Goos-H\"{a}nchen and Imbert-Fedorov Shifts of Vortex Beams at Air-Left-Handed Material Interfaces

TL;DR

This study investigates how vortex beams experience different spatial and angular beam shifts at air-left-handed material interfaces, revealing the roles of angular and linear momenta in these shifts and analyzing angular momentum conversions.

Contribution

It provides a systematic analysis of beam shifts and angular momentum conversions of vortex beams at air-LHM interfaces, highlighting differences from air-RHM interfaces and explaining the underlying physics.

Findings

Spatial GH and IF shifts are unchanged at air-LHM interfaces.

Angular GH and IF shifts are reversed at air-LHM interfaces.
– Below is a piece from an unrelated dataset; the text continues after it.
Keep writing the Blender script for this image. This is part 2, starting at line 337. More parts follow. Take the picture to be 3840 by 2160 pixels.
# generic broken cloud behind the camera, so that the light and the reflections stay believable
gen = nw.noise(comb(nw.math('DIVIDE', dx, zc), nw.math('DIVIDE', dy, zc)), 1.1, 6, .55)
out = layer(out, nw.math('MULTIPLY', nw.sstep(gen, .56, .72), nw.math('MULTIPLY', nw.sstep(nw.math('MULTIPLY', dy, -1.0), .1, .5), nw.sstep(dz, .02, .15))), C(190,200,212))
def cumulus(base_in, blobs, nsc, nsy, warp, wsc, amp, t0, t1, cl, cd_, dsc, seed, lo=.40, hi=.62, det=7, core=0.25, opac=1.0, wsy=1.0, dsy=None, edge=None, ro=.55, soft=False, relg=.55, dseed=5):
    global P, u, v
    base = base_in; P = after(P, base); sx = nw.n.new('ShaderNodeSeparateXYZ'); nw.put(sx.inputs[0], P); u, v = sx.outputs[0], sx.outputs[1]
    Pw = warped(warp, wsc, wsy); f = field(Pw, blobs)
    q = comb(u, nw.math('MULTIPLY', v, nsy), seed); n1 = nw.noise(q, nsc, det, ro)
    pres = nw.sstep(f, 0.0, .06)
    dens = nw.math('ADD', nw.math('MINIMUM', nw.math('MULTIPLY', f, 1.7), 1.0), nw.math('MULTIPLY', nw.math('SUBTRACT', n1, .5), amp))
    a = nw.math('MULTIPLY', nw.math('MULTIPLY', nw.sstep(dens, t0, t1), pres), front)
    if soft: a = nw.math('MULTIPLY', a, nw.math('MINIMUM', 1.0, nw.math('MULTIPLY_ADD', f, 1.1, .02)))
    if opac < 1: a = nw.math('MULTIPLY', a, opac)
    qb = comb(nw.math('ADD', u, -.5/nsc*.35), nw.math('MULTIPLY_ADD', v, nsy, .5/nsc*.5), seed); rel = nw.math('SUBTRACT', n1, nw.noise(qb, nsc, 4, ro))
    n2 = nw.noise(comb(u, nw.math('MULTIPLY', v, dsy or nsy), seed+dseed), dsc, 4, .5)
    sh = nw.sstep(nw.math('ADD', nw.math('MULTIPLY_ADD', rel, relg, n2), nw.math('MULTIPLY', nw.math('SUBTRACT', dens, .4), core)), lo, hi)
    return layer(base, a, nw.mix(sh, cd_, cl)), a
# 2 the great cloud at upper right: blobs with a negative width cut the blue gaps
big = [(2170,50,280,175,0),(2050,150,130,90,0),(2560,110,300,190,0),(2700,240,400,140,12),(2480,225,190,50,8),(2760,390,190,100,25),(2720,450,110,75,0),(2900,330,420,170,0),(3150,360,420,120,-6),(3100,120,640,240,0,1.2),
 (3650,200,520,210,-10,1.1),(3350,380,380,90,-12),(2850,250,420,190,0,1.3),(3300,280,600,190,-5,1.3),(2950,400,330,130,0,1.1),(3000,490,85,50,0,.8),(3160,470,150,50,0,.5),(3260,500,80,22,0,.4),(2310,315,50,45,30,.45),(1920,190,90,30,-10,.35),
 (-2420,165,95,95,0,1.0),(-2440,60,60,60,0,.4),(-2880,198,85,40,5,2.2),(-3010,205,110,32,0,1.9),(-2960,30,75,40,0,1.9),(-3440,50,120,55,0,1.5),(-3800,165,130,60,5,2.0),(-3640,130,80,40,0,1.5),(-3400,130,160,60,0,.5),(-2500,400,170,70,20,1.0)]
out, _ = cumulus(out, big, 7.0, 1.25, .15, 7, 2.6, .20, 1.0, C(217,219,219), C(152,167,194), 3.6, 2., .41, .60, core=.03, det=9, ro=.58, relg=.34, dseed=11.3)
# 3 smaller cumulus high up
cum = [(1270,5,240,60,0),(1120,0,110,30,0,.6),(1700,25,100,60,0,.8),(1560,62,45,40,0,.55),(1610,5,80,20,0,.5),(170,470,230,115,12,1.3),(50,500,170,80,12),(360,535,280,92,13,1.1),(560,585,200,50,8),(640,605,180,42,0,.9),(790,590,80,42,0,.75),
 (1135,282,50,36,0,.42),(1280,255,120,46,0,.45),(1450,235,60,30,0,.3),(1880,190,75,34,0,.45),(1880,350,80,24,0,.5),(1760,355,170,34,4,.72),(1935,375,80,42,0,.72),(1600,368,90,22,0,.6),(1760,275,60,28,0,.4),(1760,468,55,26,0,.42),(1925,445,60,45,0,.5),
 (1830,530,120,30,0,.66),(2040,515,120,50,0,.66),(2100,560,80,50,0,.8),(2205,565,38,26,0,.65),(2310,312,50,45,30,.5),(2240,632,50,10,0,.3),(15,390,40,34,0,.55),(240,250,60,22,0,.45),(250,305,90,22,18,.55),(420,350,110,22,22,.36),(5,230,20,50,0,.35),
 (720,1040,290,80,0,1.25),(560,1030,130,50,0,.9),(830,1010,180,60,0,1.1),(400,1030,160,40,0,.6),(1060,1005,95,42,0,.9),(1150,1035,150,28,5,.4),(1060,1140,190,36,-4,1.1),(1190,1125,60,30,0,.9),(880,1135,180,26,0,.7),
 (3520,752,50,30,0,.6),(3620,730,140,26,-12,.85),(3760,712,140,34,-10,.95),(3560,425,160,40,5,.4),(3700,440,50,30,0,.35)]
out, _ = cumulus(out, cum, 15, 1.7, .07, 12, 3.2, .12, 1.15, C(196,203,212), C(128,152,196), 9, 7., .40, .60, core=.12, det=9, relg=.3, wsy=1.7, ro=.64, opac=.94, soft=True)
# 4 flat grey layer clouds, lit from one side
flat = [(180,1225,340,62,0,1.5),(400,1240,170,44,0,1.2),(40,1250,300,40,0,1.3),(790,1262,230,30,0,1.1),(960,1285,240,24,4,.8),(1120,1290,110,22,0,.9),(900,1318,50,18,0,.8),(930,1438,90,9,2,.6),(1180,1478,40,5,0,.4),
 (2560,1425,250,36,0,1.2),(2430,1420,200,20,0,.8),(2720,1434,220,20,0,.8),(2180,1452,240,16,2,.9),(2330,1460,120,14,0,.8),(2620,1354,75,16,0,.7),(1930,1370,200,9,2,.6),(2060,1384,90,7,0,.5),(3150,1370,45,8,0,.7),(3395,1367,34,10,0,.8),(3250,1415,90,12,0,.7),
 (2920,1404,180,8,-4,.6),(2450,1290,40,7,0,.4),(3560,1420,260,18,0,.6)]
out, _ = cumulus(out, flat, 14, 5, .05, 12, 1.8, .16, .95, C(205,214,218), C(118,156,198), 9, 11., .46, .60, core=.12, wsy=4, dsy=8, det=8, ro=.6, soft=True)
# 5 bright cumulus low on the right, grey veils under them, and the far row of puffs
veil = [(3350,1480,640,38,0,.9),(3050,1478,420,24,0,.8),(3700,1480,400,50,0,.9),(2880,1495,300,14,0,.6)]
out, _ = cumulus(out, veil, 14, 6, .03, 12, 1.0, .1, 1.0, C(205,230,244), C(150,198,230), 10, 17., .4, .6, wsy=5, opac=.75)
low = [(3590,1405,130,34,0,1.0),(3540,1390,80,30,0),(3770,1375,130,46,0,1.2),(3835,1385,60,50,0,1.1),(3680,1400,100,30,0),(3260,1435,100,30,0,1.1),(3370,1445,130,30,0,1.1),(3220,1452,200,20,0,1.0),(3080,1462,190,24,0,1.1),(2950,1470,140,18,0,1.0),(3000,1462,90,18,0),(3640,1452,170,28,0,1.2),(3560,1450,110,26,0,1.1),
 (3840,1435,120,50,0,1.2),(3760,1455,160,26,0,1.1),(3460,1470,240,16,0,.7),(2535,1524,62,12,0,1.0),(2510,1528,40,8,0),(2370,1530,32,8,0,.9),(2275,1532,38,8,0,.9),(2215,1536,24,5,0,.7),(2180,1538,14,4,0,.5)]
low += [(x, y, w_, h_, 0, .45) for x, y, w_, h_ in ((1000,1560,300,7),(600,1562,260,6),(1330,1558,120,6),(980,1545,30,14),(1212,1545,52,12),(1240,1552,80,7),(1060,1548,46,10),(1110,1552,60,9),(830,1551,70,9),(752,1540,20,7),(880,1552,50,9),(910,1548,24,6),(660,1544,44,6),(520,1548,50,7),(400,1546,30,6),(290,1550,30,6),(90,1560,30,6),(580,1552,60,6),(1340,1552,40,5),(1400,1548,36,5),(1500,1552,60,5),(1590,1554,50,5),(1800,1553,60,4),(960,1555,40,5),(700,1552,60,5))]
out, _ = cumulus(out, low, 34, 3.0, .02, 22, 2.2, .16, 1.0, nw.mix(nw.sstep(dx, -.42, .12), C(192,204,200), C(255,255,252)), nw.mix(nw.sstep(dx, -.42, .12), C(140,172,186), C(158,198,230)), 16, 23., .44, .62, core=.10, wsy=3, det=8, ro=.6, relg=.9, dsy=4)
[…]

Quantitative analysis of spin-orbit and orbit-orbit angular momentum conversions.

Abstract

In this paper, we present a systematic study of beam shifts and angular momenta of paraxial vortex beams at air-left-handed material (LHM) interfaces. It is shown that, compared to their counterparts at air-right-handed material (RHM) interfaces, the spatial Goos-H\"{a}nchen (GH) and Imbert-Fedorov (IF) shifts remains the same, while the angular GH and IF shifts are reversed, at air-LHM interfaces. The spatial and angular shifts of paraxial vortex beams have their respective origins in transverse angular momenta and transverse linear momenta. The spatial GH and IF shifts remain unreversed as a result of the both reversions of transverse angular momenta and z-component linear momentum, while the angular GH and IF shifts are reversed due to that the z-component linear momentum is reversed and the transverse linear momenta are unreversed, at air-LHM interfaces. In addition, we perform a quantitative analysis on spin-orbit angular momentum conversion and orbit-orbit angular momentum conversion, which further helps us understand the essence of vortex beam shifts at air-LHM interfaces and their fundamental distinctions with those at air-RHM interfaces.